I would see if they didn’t have to pay taxes because they are operating on their own property most of the time.
If the trains ran on the roads that are funded by tax dollars than they would have to pay tax on fuel. Mow trucks that travel over roads will have to pay taxes on fuel. There is a color difference between taxed and untaxed fuel. The fines for using untaxed fuel on the road is very severe. A local construction company was forced out of business for using untaxed fuel and one company rep was jailed. Untaxed fuel is colored with a red dye where taxed fuel is almost clear. Maintenance managers must be very careful when using additives that it does not change the color. The company I work for tests every tanker of fuel that fills our tanks for the proper fuel. We use over 5000 gallons of taxed fuel and sometimes 15000 gallons of untaxed fuel every day. With so many shipments of fuel it is easy to mix up so we check and recheck.
The green dye in taxed diesel denotes a fuel that has a percentage of Biofuel in it. Biofuel has a very short shelf life and any distributor must agitate it regularly to keep unwanted solids and moss to form. We tried a 10% bio fuel mix once and had premature injector failures in all of our Komatsu common rail fuel systems. Any equipment that is infrequently used had fuel filter blockage and fuel line hardening and cracking. The Bio fuel broke down easily and caused smoking and hard starting if the engine was not run for a couple weeks.
When I worked for a medium-size trackwork contractor 20 - 35 years ago, we had our own fuel island and tanks, including diesel. All of the diesel was the same color - slightly brownish - and hence tax-paid.

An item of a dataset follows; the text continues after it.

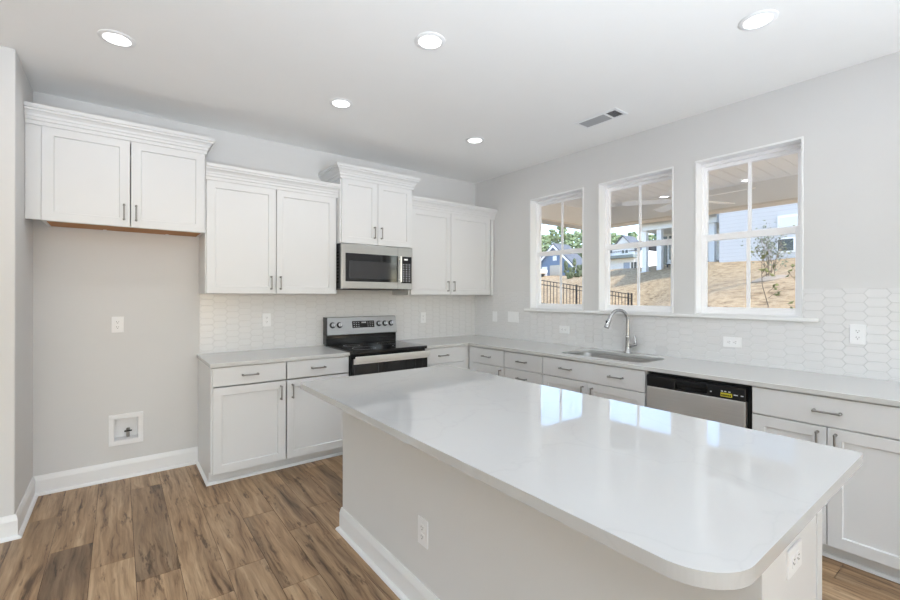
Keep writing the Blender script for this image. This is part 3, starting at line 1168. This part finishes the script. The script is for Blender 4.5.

However, we had to keep track of the gallons that were used for off-road use, such as for the various Caterpillar machines and other construction equipment, the bigger diesel-powered ‘on-track’ equipment, air compressors, oiling paving tools and dump truck bodies, etc. The gals in the accounting dept. would then file for a refund of the tax that had been automatically included in the sale price = our cost from the supplier of the fuel that was used off-road, and I believe that a company official had to certify and swear that the claimed refund amount was correct.
The truck drivers also had to keep track of how many miles they ran in each state - we regularly operated in 4, sometimes 6 - as they crossed each border and report that as well, so that the various truck registration taxes and fuel taxes (and maybe other taxes ?) could be apportioned correctly between the states.
It wasn’t a huge task or burden as the system had been set up many years ago and we already needed most of that kind of information anyway to track the fuel used by each piece and class of equipment to monitor its/ their actual operating costs, etc., but it probably used about 1 clerk for most of a day each month.